As I use relative data, the means are known and equal to 1.
I’ve already tried to do it in 1 dimension (with 1 set of relative data) and it works well. However, when I introduce the 2nd set of relative data I get illogical results for the correlation and a lot of warnings messages (at all 25).
To estimate these parameters I defined first the log-likelihood function with the 2 commands dmvnorm and dlnorm.plus. Then I assign starting values of the parameters and finally I use the nlm routine to estimate the parameters (see script below).
`P <- read.ascii.grid("d:/Documents/JOINT_FREQUENCY/grid_E727_P-3000.asc", return.header=
FALSE );
V <- read.ascii.grid("d:/Documents/JOINT_FREQUENCY/grid_E727_V-3000.asc", return.header=
FALSE );
p <- c(P); # tranform matrix into a vector
v <- c(V);
p<- p[!is.na(p)] # removing NA values
v<- v[!is.na(v)]
p_rel <- p/mean(p) #Transforming the data to relative values
v_rel <- v/mean(v)
PV <- cbind(p_rel, v_rel) # create a matrix of vectors
L <- function(par,p_rel,v_rel) {
return (-sum(log( (1- par[7])*dmvnorm(PV, mean=c(1,1), sigma= matrix(c(par[1]^2, par[1]*par[2]
*par[3],par[1]*par[2]*par[3], par[2]^2 ),nrow=2, ncol=2))+
par[7]*dlnorm.rplus(PV, meanlog=c(1,1), varlog= matrix(c(par[4]^2,par[4]*par[5]*par[6],par[4]
*par[5]*par[6],par[5]^2), nrow=2,ncol=2)) )))
}
par.start<- c(0.74, 0.66 ,0.40, 1.4, 1.2, 0.4, 0.5) # log-likelihood estimators
result<-nlm(L,par.start,v_rel=v_rel,p_rel=p_rel, hessian=TRUE, iterlim=200, check.analyticals= TRUE)
Messages d'avis :
1: In log(eigen(sigma, symmetric = TRUE, only.values = TRUE)$values) :
production de NaN
2: In sqrt(2 * pi * det(varlog)) : production de NaN
3: In nlm(L, par.start, p_rel = p_rel, v_rel = v_rel, hessian = TRUE) :
NA/Inf replaced by maximum positive value
4: In log(eigen(sigma, symmetric = TRUE, only.values = TRUE)$values) :
production de NaN
…. Until 25.
par.hat <- result$estimate
cat("sigN_p =", par[1],"\n","sigN_v =", par[2],"\n","rhoN =", par[3],"\n","sigLN_p =", par [4],"\n","sigLN_v =", par[5],"\n","rhoLN =", par[6],"\n","mixing parameter =", par[7],"\n")
sigN_p = 0.5403361
sigN_v = 0.6667375
rhoN = 0.6260181
sigLN_p = 1.705626
sigLN_v = 1.592832
rhoLN = 0.9735974
mixing parameter = 0.8113369`
Does someone know what is wrong in my model or how should I do to find these parameters in 2 dimensions?

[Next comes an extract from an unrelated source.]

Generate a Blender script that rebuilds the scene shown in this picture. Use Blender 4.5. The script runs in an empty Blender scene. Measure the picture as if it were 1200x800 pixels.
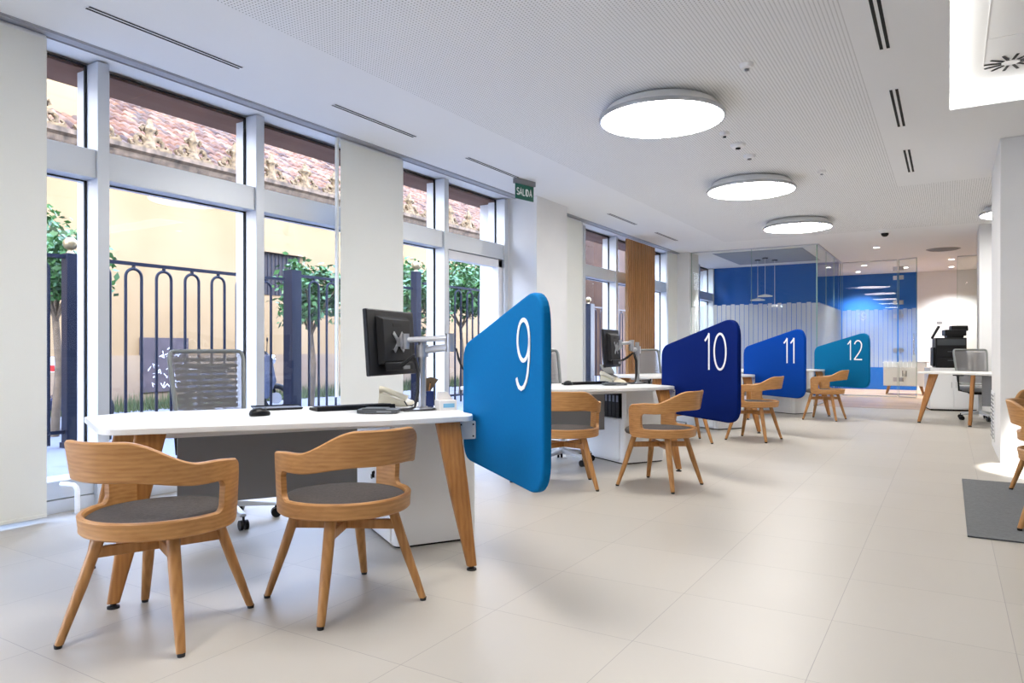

Thank you very much for taking time to look at my questions.
Regards,
Gladys Hertzog
When I do these kind of optimization problems, I find that it's important to make sure that all the variables that I'm optimizing over are constrained to plausible values. For example, standard deviation variables have to be positive, and from knowledge of the situation that I'm modelling I'll probably be able to put an upper bound all my standard deviation variables as well. So if s is one of my standard deviation variables, and if m is the maximum value that I want it to take, instead of working with s I'll solve for the variable z which is related to s via
s = m/(1+e-z)
In that formula, z is unconstrained, but s must lie between 0 and m. This is vital because optimization routines where the variables are not constrained to take plausible values will often try completely implausible values while they're trying to bound the solution. Implausible values often cause problems with e.g. precision, that then results in NaN's etc. The general formula that I use for constraining a single variable x to lie between a and b is
x = a + (b - a)/(1+e-z)
However, regarding your particular problem where you're looking for covariance matrices, a more sophisticated approach is necessary than simply bounding all the individual variables. Covariance matrices must be positive semi-definite, so if you're simply optimizing the individual values in the matrix, the optimization will probably fail (producing NaN's) if a matrix which isn't positive definite is fed into the likelihood function. To get round this problem, one approach is to solve for the Cholesky decomposition of the covariance matrix instead of the covariance matrix itself. My guess is that this is probably what's causing your optimization to fail.